The bill provides for investors to be able to claim their costs against tax more quickly. This will make it possible to invest in new housing more quickly. Specifically, it relates to newly built or newly acquired residential buildings and apartments built on or after October 1, 2023. Construction must begin no later than September 30, 2029. New buildings are eligible for funding if they meet the Efficiency House 55 standard or higher - with no upper limit on construction costs.
Instead of straight-line depreciation at 3%, the investor can deduct 6% annually with decreasing amounts. The following example illustrates the declining balance depreciation:
In the case of investment costs of 400,000 euros, he can write off 24,000 euros in the first year (6% of 400,000 euros), in the second year it is a further 6% of the residual value (376,000 euros), i.e. 22,560 euros, in the third year it is a further 6% of the residual value, i.e. 21,206 euros, and so on.
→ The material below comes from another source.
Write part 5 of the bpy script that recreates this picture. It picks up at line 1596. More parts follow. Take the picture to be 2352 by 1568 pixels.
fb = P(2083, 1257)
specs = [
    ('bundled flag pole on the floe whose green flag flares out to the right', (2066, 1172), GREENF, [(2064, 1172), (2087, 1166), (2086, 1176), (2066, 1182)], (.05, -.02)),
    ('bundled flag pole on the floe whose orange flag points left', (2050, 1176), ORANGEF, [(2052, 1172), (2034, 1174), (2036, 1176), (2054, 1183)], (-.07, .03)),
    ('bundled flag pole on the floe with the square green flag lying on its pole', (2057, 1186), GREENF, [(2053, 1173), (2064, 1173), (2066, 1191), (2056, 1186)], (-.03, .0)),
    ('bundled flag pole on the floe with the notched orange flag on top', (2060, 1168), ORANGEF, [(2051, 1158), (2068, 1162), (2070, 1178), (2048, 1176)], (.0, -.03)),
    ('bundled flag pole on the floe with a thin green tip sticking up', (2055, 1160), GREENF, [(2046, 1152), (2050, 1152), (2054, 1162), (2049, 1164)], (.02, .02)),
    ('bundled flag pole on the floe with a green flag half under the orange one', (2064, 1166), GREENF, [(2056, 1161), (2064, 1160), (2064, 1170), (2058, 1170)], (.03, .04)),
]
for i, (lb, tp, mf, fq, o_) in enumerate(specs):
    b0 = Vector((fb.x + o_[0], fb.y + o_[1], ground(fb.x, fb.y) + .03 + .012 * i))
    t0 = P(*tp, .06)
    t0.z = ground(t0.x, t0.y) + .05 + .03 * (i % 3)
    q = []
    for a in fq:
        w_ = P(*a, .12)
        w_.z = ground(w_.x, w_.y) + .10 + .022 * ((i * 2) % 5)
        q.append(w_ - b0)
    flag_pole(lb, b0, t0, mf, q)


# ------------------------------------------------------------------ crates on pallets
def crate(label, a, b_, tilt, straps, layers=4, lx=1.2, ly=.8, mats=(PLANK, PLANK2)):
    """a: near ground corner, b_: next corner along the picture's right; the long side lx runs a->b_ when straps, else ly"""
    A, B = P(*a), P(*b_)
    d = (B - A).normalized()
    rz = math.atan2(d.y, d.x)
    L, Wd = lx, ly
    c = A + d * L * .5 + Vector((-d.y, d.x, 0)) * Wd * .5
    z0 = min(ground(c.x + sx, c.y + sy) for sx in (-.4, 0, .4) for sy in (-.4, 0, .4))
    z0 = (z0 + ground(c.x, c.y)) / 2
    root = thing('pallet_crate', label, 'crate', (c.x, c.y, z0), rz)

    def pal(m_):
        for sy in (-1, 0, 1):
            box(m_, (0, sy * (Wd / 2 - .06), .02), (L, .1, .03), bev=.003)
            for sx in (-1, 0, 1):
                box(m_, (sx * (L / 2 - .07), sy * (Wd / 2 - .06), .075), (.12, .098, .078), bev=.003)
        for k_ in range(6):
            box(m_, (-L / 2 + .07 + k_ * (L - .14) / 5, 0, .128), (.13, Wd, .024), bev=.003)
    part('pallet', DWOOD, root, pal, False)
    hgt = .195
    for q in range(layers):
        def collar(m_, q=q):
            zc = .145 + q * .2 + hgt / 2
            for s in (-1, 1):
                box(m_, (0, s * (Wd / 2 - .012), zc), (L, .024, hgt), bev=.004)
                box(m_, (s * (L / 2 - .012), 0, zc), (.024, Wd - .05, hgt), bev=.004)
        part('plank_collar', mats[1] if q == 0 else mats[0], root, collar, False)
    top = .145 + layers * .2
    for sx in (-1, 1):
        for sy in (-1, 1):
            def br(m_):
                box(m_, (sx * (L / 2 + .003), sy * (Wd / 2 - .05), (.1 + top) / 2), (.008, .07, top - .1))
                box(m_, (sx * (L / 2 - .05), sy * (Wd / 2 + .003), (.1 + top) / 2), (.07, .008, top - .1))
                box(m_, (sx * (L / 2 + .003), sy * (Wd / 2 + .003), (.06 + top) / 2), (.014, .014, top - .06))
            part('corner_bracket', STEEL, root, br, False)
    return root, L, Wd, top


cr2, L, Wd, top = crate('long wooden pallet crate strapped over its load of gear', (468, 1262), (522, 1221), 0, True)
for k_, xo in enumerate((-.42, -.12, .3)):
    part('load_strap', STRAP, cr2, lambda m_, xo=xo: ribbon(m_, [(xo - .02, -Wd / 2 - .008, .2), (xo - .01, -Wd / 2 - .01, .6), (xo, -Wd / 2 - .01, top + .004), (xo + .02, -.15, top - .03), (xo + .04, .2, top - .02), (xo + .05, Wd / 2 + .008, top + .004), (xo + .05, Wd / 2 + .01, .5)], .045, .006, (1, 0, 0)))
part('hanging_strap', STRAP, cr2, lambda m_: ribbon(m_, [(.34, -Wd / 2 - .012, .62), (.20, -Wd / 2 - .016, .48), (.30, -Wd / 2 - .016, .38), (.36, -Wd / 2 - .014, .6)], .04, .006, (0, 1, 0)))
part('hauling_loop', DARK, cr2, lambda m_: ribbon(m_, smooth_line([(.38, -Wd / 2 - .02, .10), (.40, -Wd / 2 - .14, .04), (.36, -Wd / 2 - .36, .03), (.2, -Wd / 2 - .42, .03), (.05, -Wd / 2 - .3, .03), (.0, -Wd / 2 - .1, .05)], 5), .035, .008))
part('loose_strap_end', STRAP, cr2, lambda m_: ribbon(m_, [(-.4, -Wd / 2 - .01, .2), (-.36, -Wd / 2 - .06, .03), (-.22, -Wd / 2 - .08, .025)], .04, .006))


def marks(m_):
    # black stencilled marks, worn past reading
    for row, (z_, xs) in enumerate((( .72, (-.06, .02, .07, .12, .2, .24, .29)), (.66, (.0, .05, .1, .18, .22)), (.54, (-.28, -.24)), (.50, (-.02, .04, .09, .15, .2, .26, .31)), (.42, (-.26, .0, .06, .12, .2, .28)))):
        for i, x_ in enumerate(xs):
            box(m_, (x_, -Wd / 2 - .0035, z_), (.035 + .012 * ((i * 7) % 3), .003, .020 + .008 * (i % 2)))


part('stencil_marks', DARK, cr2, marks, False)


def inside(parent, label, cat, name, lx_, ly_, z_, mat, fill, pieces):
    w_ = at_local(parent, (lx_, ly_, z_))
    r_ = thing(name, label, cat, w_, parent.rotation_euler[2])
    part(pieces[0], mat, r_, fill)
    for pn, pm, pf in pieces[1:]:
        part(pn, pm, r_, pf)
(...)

A change to straight-line depreciation is possible.
The Growth Opportunities Act also provides for declining-balance depreciation for the acquisition of movable assets (for example company cars) purchased or manufactured from October 1, 2023. However, the law still has to be passed by the Bundestag and Bundesrat.
In our last Real Estate News, we reported on a discussion draft by the Federal Minister of Finance on the real estate transfer tax. Christian Lindner is proposing a reform to the federal states that would, among other things, make the first purchase of owner-occupied real estate more flexible. In this case, for example, a state could grant an allowance or even reduce the tax rate to zero, which would make it much easier to purchase real estate.
However, the state finance ministries show little interest in reform. The SPD-led states reject the idea. Only Bavaria, Hesse and Berlin are comfortable with the idea. Some states show themselves open to relief outside land transfer tax law.
Rhineland-Palatinate offers families up to a certain income discounted loans including a repayment subsidy through its investment and structural bank. And in the coalition agreement of the black-green state government of Schleswig-Holstein, a new home ownership subsidy was agreed. In fact, it still does not exist, but at 6.5%, it has the highest real estate transfer tax rate.
North Rhine-Westphalia has abruptly stopped the previous relief of up to 10,000 euros on land transfer tax with the help of NRW.Bank's "NRW.Zuschuss Wohneigentum" development program. It can no longer be granted for property purchases notarized after July 14, 2023.
The latest data from real estate services provider CBRE on real estate prices in August show an interesting change. Compared to the previous year, real estate prices fell by only 1.5%. This is in marked contrast to the decline of still 2.2% in the previous month of July.
This slowdown in the price decline can be explained by a number of factors. One of the main reasons is the declining inflation rate. After peaking last winter, inflation has fallen significantly, creating more scope for a market recovery. In the event that inflation stabilizes and weakens further, combined with a possible drop in interest rates, a turnaround could even be realistic. In such a scenario, real estate prices would not only stagnate, but rise again.
The end result could therefore be a slower but sustainable recovery of the real estate market, which would benefit both consumers and investors. Against this backdrop, it is important to continue monitoring economic indicators closely.